Grey Water Recycling and Rainwater Harvesting

Grey water recycling within domestic homes is the process of taking used water from showers, baths and hand wash basins, filtering it and storing the filtered water for re-use. Rainwater harvesting systems substantially reduce consumption of potable water by using the roof as a collector of rainwater.

Technical information

Grey water recycling within domestic homes is the process of taking used water from showers, baths and wash hand basins, filtering it and storing the filtered water for re-use in flushing toilets, watering gardens and running washing machines. Grey water recycling systems can be connected in with rainwater harvesting systems to further reduce the use of potable water in situations where it is not needed around the home.

There are many different systems for grey water recycling varying from ones that are located underground like rainwater harvesting and collect water from the whole house, to ones that can be located in a single bathroom and collect water from just that bathroom to feed the toilet.

Rainwater harvesting fits in with the Codes for Sustainable Homes in achieving reductions in use of potable water which cannot realistically be achieved through water efficiency measures alone. It is estimated that up to 50% of domestic water requirements do not need to be of a potable quality. Harvested water can be used for flushing toilets, watering gardens and even used in washing machines.

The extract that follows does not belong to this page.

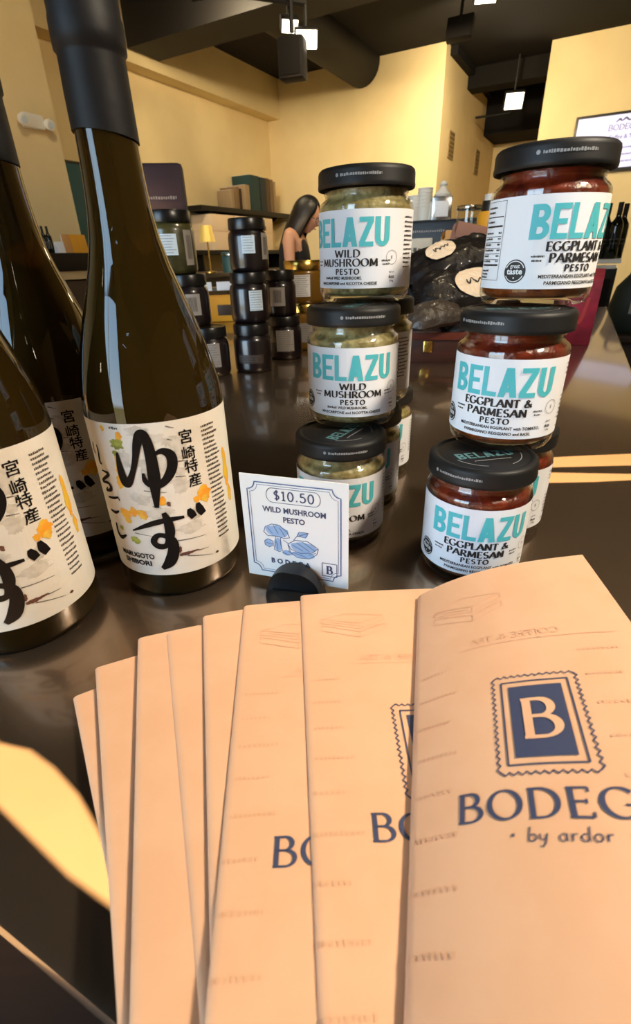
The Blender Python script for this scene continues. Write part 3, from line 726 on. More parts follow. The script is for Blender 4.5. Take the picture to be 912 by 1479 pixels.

Where possible install a gravity system which requires a header tank to be installed in the loft area which feeds from both the harvested water and the mains supply - the mains supply will only be used in the event of the rainwater running out. The advantage of this system is that it still works if there is a power cut or pump failure.

If it is not possible to install a gravity system, such as in a property with a habitable roof, then a direct system should be installed. This system requires a mains supply feed back to the harvesting tank that is controlled by a solenoid valve in order to keep the system running when there is no rainwater left in the tank.

Hints & Tips

If you are installing a new bathroom into an existing dwelling it could be a great opportunity to install a standalone system feeding from the new bathroom wastes to the new toilet.

Grey water recycling can reduce water drainage by up to 30% earning valuable points on the Code for Sustainable Homes.

The systems are easy to install and are often maintenance free so they are a ‘fit and forget’ system.

Rainwater Harvesting has an underground storage tank that should be installed on a concrete plinth and then encased in concrete to ensure the water table doesn’t lift the tank out of the ground when there is no water inside.

If installing a direct system and there are multiple toilets within the house, it may be a good idea to plumb one of the toilets with mains water so that in the event of a power cut or pump failure there is still a working toilet.

Ensure the pipework feeds from the rainwater harvesting tank to the inside of the house is installed with black and green striped pipework, so it is not mistaken for a blue mains water pipe.

Water usage is 125 litres per person per day.

The inclusion of rainwater harvesting can aid planning applications as local authorities increasingly expect applications to demonstrate Sustainable Drainage.